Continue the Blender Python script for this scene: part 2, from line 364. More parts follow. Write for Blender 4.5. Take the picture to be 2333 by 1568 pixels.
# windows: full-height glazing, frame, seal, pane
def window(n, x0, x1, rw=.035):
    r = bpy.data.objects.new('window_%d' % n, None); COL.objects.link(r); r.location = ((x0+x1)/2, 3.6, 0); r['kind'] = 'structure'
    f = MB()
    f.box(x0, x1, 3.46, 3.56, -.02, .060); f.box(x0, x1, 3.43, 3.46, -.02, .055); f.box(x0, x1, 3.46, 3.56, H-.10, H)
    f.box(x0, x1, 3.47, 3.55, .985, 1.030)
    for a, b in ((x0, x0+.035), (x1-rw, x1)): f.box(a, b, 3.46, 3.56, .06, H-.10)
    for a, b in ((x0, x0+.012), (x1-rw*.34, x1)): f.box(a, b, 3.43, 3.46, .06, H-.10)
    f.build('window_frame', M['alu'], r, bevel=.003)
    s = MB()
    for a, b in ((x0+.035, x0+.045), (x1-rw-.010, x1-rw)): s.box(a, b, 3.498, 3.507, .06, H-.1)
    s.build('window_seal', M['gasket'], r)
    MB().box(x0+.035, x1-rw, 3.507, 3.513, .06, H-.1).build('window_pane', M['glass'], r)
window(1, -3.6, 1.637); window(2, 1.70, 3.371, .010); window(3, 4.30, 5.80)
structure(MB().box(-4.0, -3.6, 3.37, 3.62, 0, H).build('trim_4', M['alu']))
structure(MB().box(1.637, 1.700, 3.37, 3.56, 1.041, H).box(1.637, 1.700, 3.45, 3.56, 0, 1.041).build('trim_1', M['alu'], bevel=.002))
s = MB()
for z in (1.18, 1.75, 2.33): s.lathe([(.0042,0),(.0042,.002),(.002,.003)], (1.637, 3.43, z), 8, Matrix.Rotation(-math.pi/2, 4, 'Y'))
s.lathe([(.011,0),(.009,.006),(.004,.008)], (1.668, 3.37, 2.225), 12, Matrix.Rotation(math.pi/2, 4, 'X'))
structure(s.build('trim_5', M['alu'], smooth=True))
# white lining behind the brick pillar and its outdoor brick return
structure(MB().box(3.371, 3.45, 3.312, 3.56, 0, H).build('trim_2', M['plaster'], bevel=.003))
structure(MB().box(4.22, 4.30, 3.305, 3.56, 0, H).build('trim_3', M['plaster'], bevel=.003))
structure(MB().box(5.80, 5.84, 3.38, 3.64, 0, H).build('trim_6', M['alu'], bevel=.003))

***

EXERCISE AIM:
Transcribe the full listing above without leaving anything out.

RESPONSE TO THE TASK:
Continue the Blender Python script for this scene: part 2, from line 364. More parts follow. Write for Blender 4.5. Take the picture to be 2333 by 1568 pixels.
# windows: full-height glazing, frame, seal, pane
def window(n, x0, x1, rw=.035):
    r = bpy.data.objects.new('window_%d' % n, None); COL.objects.link(r); r.location = ((x0+x1)/2, 3.6, 0); r['kind'] = 'structure'
    f = MB()
    f.box(x0, x1, 3.46, 3.56, -.02, .060); f.box(x0, x1, 3.43, 3.46, -.02, .055); f.box(x0, x1, 3.46, 3.56, H-.10, H)
    f.box(x0, x1, 3.47, 3.55, .985, 1.030)
    for a, b in ((x0, x0+.035), (x1-rw, x1)): f.box(a, b, 3.46, 3.56, .06, H-.10)
    for a, b in ((x0, x0+.012), (x1-rw*.34, x1)): f.box(a, b, 3.43, 3.46, .06, H-.10)
    f.build('window_frame', M['alu'], r, bevel=.003)
    s = MB()
    for a, b in ((x0+.035, x0+.045), (x1-rw-.010, x1-rw)): s.box(a, b, 3.498, 3.507, .06, H-.1)
    s.build('window_seal', M['gasket'], r)
    MB().box(x0+.035, x1-rw, 3.507, 3.513, .06, H-.1).build('window_pane', M['glass'], r)
window(1, -3.6, 1.637); window(2, 1.70, 3.371, .010); window(3, 4.30, 5.80)
structure(MB().box(-4.0, -3.6, 3.37, 3.62, 0, H).build('trim_4', M['alu']))
structure(MB().box(1.637, 1.700, 3.37, 3.56, 1.041, H).box(1.637, 1.700, 3.45, 3.56, 0, 1.041).build('trim_1', M['alu'], bevel=.002))
s = MB()
for z in (1.18, 1.75, 2.33): s.lathe([(.0042,0),(.0042,.002),(.002,.003)], (1.637, 3.43, z), 8, Matrix.Rotation(-math.pi/2, 4, 'Y'))
s.lathe([(.011,0),(.009,.006),(.004,.008)], (1.668, 3.37, 2.225), 12, Matrix.Rotation(math.pi/2, 4, 'X'))
structure(s.build('trim_5', M['alu'], smooth=True))
# white lining behind the brick pillar and its outdoor brick return
structure(MB().box(3.371, 3.45, 3.312, 3.56, 0, H).build('trim_2', M['plaster'], bevel=.003))
structure(MB().box(4.22, 4.30, 3.305, 3.56, 0, H).build('trim_3', M['plaster'], bevel=.003))
structure(MB().box(5.80, 5.84, 3.38, 3.64, 0, H).build('trim_6', M['alu'], bevel=.003))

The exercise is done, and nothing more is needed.